A person who does the wrong thing might well be "lower than a snake's belly" if the deed is bad enough. It is a very unequivocal label.
Rats have served us well as similes. To be a little bit cunning, perhaps not quite honestly, is to be "rat cunning'. Without the pejorative meaning, but close to it, is the description "as cunning as a woodheap rat." That really creates a picture, and if we are part of that language, aware of it, the meaning is not only clear but colourful.
Of course the thought police would not be happy for the rat, nor the person described, but that is their problem, not ours.


Some of the slang comes from particular circumstances but has widened in meaning. A "cockatoo" was the man posted to watch out for the police during illegal two-up games, but it now means lookout generally. It isn't used so much now, partly because we don't many illegal games of two-up.
Other wonderfully evocative expressions include "as lean as a drover's dog" and you are really a fair dinkum old time swaggie you might use 'skinny' instead of 'lean'. Another slang word which seems to involve a dog is "barking up the wrong tree". I have a dog that barks at possums and he does sometimes have the wrong tree. The possums move fast and are smarter than him.
We say "raining cats and dogs" and I have no idea why. If you know please contact me through the Gazette and ease my mind a little.
The humble dog has also given us "as crooked as a dog's hind leg". When I was an army recruit we were often told our line (the army makes you good at lining up) was "as crooked as a dog's hind leg". Again, I've heard it used to indicate crook behaviour but that is not really correct.

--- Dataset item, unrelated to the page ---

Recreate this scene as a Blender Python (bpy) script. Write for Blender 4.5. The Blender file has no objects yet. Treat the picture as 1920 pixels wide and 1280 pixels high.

I like the vision inspired by some of these. "Like a cat on a hot tin roof" is used in other countries but this is the land of the corrugated iron roof and cat would be seen on such a roof in late January or early February. As a little smart-Alec (and who was Alec?) aside, cats are generally anxious to avoid climbing or walking on steel, probably because it offers no grip at all.
"Charging like a Mallee bull" is another good one, and it brings an image of a dangerous, large and ugly bull kicking up a fuss among the stunted trees of the Mallee. In fact it refers to the actions of a vendor whose prices are a lot on the high side.
There are many animal slang terms that we use but that are not terribly imaginative. "Slow as a snail", "busy as a bee", "slippery as an eel" or even "as snug as a bug in a rug" are okay but only just. They show no real imagination.


At least one more non-indigenous animal has provided a slang term or two. I mentioned cats, rats and bulls, but the sly old "tod" (even the Poms have trouble keeping their various languages sorted"). We say "fox-cunning" and "as cunning as a fox" without quite the same negative connotations as "rat cunning".
Even limiting this to sayings based on animals this could go on for a long time because all the above or the ones I've heard or can remember hearing, which is not quite the same thing. The "Australian Slang" book I bought seems to have none of these. I really should write to the authors but that might put a cat among the pigeons, or a fox in the chook house.
It is all good fun. Let's not lose all these colourful gems, especially the ones that speak to our imaginations. However, I still don't know why a dairy farmer is called a cocky.